The Daily Gamecock

Opinion: Horoscopes no longer hold meaning

default opinion
default opinion

Zodiac signs and horoscopes are used as a descriptor of personality and predictor of fortune in modern day society. They can be found in various newspapers — including The Daily Gamecock — and websites in order to tell people their daily fortune and lucky numbers. 

Even though it doesn't come up around me often, many people know and identify with their zodiac signs.

But the zodiac system has outlived its usefulness as a scientific tool and now lives on as a pseudoscience that we use to explain our personalities. 

Zodiac signs were developed by the Babylonians as far back as 1500 B.C., and then adopted by the Greeks and Romans in the fourth century B.C. as a way to track the seasons and positions of the sun and moon. This science helped societies that were fully dependent on agriculture to determine good times for planting and when the harvest would be ready. But now, it is commonly believed that the mythologies of past cultures often came from people trying to explain things that they did not understand. 

The same can be inferred about the mythology of the zodiac. One of the clearest examples of this is Aquarius, which coincidentally “rules the skies” from mid-August to Feb. 18. The sign means “water bearer," and in the past acted as the definition of the Babylonian rainy season. Because this season had a major impact on Babylonian farmers, they used the zodiac signs to mark when the heavens would start providing much needed water. 

While this myth makes sense in the culture in which it first started, trying to apply the same myths to modern culture doesn't work. Now that our society knows the science of the seasons and weather patterns, these myths are meaningless.
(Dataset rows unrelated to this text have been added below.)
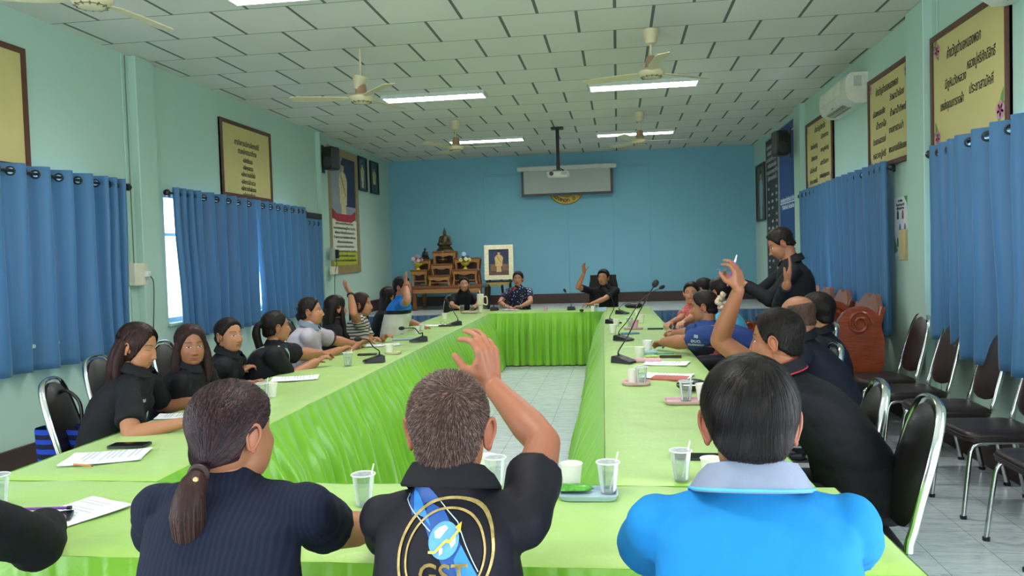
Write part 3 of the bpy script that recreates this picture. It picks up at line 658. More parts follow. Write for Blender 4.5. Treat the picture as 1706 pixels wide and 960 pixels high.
def fan(x, y, drop, a0, label, slipped=False):
    t = thing('ceiling_fan', label, 'fan', (x, y, H), 0, 'ceiling fans')
    zc = -drop+.19 if slipped else 0; zc0 = zc
    m = MB(); mm = Matrix.Rotation(R(14), 3, 'Y') if slipped else None
    m.lathe([(.03, zc-.13 if not slipped else -.13), (.045, -.12), (.062, -.06), (.068, -.004), (.060, 0)] if not slipped else [(.03, -.13), (.045, -.12), (.062, -.06), (.068, -.004), (.060, 0)], (0, 0, zc), 18, m=mm); m.build('canopy', CREAM, t)
    m = MB(); m.tube([(0, 0, 0), (0, 0, -drop+.02)], .010, 10); m.build('downrod', CREAM, t)
    m = MB(); m.lathe([(.056, -drop+.03), (.052, -drop+.06), (.042, -drop+.12), (.030, -drop+.135)], n=18); m.build('coupling', COPPER, t)
    m = MB(); m.lathe([(.03, -drop-.052), (.075, -drop-.047), (.10, -drop-.028), (.112, -drop-.008), (.112, -drop+.004), (.085, -drop+.024), (.05, -drop+.03)], n=28); m.build('motor_housing', CREAM, t)
    m = MB()
    for k in range(12): w = 2*PI*k/12; m.box((math.cos(w)*.080, math.sin(w)*.080, -drop-.045), (.026, .008, .006), rz=w, ry=-.25)
    m.tube([(math.cos(2*PI*k/24)*.080, math.sin(2*PI*k/24)*.080, -drop-.044) for k in range(24)], .003, 6, closed=True); m.build('vent_slot', MAT_SLOT, t, 0)
    for k in range(3):
        w = R(a0+120*k); mr = Matrix.Rotation(w, 3, 'Z') @ Matrix.Rotation(R(9), 3, 'X')
        m = MB(); poly = [(.12, -.022), (.17, -.055), (.30, -.068), (.60, -.056), (.625, -.04), (.625, .05), (.60, .062), (.30, .045), (.17, .03), (.12, .022)]
        m.prism(poly, .006, mr, (0, 0, -drop-.006)); m.box(mr @ Vector((.12, 0, 0)) + Vector((0, 0, -drop-.002)), (.10, .03, .006), rz=w); m.build('blade', CREAM, t, 0)
    return t
fan(-2.24, 6.86, .43, 190, 'cream ceiling fan with its canopy slipped down the rod, left of the lit fitting', True)
fan(.32, 6.86, .36, -84, 'cream ceiling fan at upper right, nearest the viewer on that side')
fan(-2.16, 10.65, .36, 2, 'small looking cream ceiling fan, far left, near the blue wall')
fan(.33, 10.74, .38, 5, 'small looking cream ceiling fan, far right, near the blue wall')
fan(-2.90, 4.13, .38, 82, 'ceiling fan cut by the top left corner')
# projector on its drop pole
t = thing('projector', 'white projector hanging from a black ceiling pole before the screen', 'projector', (-.84, 11.64, H))
m = MB(); m.box((0, 0, -.015), (.18, .14, .03)); m.build('mount_plate', MAT_BLACK, t)
m = MB(); m.tube([(0, 0, 0), (.0, 0, -.62)], .028, 10); m.build('drop_pole', MAT_BLACK, t)
m = MB(); m.box((0, 0, -.635), (.16, .12, .02)); m.tube([(.02, -.05, -.6), (.09, -.13, -.64), (.05, -.14, -.70)], .006, 6); m.build('bracket', MAT_BLACK, t)
m = MB(); m.box((0, -.02, -.69), (.32, .25, .085), bev=.02); m.build('body', M('projector_white', 'd4d5c8', .4), t)
m = MB(); m.lathe([(.03, 0), (.032, .03), (.02, .031)], (-.09, -.145, -.69), 16, m=Matrix.Rotation(PI/2, 3, 'X')); m.build('lens', MAT_BLACK, t)
m = MB()
for k in range(6): m.box((.06+k*.014, -.146, -.69), (.005, .004, .045))
m.build('vent_grille', M('dark_grille', '2b2c2f', .6), t, 0)
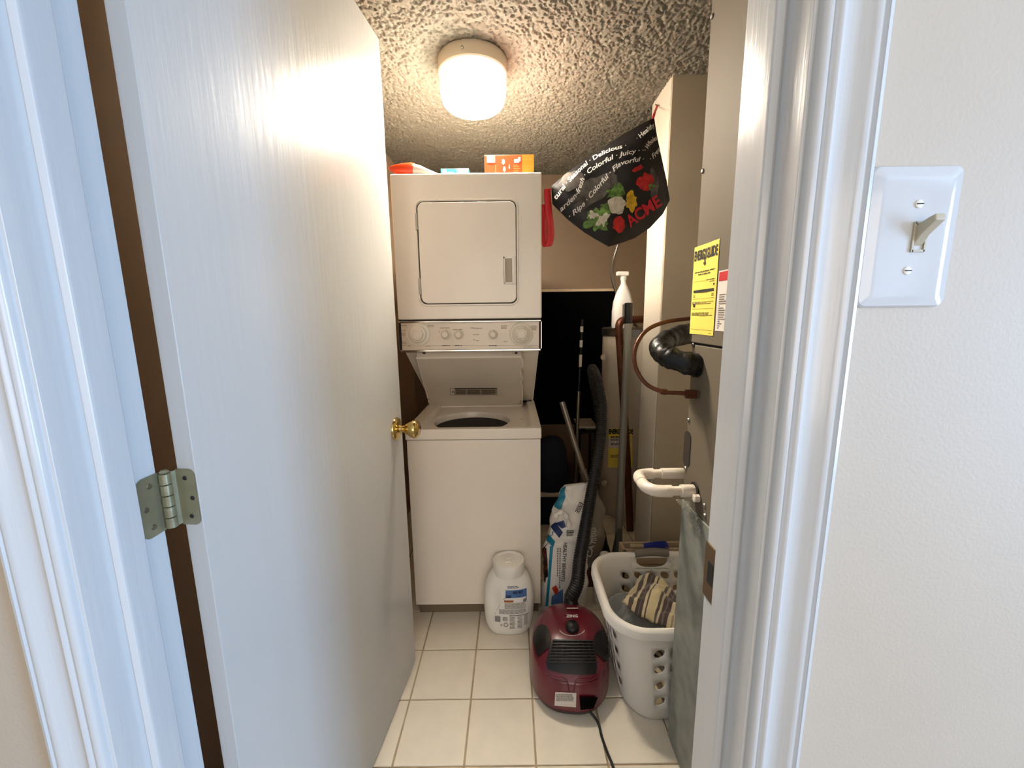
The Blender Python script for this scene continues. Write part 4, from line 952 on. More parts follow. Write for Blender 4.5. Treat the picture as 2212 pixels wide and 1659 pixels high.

In a culture so eager to defy the times that preceded it, giving such credence to the science of a few thousand years ago seems at best anachronistic and at worst backward. When the horoscopes were adopted by Greece, it was still around 1800 years before Copernicus realized that the solar system did not revolve around Earth. Why, then, do people base having certain personality traits on this severely outdated science? 

As college students, so many of us are in the process of defining our identity. We are working through how our religion, race, gender, sexual preferences and activities will define us going into adulthood. All these things are real traits about us that affect our lives.

Some students come into college feeling as though they have been forced into a specific identity by their parents and community. Now that they are in college they have more power over what they will be defined by. Yet, some still choose to be identified by an archaic calendar system and allow it to dictate what their personalities and futures are. 

There is so much about a person that is unique and cannot be predicted by the randomness of the month in which he or she was born.

Horoscopes belong in the past, and people should be defined by who they really are rather than when and where they were born.